> _WRITTEN PROBLEM_
Go through the entries below and pick out every line with "Take".

-------- ITEMS --------

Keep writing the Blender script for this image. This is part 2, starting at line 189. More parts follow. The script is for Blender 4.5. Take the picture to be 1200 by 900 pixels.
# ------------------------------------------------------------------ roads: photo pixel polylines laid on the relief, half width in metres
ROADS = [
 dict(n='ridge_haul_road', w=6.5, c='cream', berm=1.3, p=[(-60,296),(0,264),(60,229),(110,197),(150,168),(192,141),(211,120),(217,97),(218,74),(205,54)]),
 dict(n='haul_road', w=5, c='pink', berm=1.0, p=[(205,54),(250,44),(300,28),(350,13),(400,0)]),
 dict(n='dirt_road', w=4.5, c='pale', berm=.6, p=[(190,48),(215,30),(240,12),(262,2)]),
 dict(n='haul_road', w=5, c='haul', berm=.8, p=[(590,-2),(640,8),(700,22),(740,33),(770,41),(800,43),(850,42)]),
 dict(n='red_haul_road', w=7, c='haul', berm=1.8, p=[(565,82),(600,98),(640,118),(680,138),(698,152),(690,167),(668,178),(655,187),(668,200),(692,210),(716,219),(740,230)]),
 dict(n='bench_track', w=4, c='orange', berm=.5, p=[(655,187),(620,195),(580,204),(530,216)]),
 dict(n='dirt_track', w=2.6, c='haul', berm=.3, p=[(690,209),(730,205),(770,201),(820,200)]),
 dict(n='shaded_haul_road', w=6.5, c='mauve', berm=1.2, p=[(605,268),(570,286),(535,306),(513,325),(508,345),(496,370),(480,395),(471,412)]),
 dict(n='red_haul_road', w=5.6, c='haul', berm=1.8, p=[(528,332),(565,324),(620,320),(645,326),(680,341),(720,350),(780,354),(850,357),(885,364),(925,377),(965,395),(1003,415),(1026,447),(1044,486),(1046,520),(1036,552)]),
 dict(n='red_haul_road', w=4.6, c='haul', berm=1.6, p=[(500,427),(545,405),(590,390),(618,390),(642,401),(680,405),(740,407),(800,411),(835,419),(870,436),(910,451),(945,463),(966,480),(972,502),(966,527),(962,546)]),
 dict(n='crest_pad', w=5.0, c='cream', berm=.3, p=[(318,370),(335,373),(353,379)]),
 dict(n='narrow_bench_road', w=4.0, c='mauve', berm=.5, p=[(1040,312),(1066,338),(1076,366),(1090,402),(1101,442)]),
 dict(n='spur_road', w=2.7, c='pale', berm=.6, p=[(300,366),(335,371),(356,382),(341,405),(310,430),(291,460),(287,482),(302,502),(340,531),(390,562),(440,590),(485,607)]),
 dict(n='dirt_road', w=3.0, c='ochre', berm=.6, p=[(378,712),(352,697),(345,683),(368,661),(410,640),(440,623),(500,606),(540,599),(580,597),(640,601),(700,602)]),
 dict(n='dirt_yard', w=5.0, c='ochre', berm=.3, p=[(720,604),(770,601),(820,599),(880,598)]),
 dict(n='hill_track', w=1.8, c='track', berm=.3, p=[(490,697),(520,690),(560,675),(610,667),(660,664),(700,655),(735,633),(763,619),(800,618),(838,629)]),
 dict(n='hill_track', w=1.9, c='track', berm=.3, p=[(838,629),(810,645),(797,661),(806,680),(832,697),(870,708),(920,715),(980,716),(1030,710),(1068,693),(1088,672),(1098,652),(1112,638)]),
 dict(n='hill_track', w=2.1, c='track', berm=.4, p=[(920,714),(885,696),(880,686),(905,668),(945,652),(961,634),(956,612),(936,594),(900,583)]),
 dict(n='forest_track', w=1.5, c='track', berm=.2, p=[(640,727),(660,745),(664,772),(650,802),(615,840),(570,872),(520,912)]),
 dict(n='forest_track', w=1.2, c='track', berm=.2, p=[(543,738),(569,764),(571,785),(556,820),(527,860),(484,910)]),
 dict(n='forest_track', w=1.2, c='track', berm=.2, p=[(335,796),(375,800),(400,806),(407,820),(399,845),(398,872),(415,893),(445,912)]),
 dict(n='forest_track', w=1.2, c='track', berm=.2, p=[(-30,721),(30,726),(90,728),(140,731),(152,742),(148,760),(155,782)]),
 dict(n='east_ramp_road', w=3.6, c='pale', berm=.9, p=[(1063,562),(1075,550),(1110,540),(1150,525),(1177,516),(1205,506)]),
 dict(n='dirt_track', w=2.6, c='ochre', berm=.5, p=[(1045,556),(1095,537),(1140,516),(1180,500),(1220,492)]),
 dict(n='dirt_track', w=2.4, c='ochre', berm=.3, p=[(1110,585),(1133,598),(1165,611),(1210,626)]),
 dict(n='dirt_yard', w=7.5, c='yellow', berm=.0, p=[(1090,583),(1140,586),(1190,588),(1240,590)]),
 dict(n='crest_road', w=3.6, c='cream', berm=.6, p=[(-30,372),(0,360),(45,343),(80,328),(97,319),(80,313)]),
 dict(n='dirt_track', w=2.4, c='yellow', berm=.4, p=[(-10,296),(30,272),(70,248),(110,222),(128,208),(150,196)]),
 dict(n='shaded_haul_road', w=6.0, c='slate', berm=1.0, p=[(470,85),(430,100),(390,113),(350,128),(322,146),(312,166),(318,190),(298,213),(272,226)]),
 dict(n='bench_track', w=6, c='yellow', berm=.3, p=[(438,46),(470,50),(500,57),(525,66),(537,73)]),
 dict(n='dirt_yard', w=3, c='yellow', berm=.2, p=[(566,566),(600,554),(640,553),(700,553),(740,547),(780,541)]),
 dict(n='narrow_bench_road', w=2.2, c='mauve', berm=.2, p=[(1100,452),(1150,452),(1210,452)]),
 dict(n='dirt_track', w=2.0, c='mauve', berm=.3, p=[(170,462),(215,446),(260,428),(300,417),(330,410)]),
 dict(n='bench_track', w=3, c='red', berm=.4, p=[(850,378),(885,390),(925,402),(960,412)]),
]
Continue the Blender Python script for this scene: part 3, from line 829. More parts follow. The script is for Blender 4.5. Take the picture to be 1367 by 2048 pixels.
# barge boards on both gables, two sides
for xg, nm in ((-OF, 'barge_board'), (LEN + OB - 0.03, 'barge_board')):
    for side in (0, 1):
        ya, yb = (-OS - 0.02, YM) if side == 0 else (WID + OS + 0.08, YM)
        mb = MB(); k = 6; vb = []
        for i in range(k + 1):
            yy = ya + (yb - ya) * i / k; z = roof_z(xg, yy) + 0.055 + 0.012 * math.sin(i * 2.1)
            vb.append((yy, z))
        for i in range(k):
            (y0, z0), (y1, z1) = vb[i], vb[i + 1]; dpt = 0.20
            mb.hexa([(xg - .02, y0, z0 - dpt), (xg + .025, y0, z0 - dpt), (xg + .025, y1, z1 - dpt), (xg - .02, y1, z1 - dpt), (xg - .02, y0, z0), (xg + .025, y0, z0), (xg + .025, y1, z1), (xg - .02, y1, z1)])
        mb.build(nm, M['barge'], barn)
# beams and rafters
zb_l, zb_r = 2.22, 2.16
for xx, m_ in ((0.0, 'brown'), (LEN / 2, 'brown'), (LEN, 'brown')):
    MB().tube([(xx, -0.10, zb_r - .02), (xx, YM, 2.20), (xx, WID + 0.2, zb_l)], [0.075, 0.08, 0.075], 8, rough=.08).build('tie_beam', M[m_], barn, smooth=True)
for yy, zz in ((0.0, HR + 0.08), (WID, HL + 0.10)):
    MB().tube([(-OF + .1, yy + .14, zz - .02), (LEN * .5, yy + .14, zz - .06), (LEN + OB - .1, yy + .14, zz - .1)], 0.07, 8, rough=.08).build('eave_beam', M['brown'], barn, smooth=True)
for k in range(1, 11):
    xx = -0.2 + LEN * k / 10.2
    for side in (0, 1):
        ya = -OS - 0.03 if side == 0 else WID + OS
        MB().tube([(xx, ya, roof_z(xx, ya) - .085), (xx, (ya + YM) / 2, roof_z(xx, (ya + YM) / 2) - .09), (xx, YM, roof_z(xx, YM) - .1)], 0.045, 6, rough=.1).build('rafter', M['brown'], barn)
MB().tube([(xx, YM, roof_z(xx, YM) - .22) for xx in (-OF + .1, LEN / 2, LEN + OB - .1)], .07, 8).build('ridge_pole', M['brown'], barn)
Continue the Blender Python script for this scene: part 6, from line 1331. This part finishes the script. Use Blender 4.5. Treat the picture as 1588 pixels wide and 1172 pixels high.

--------

> _ANSWER BELOW_
Keep writing the Blender script for this image. This is part 2, starting at line 189. More parts follow. The script is for Blender 4.5. Take the picture to be 1200 by 900 pixels.
Continue the Blender Python script for this scene: part 3, from line 829. More parts follow. The script is for Blender 4.5. Take the picture to be 1367 by 2048 pixels.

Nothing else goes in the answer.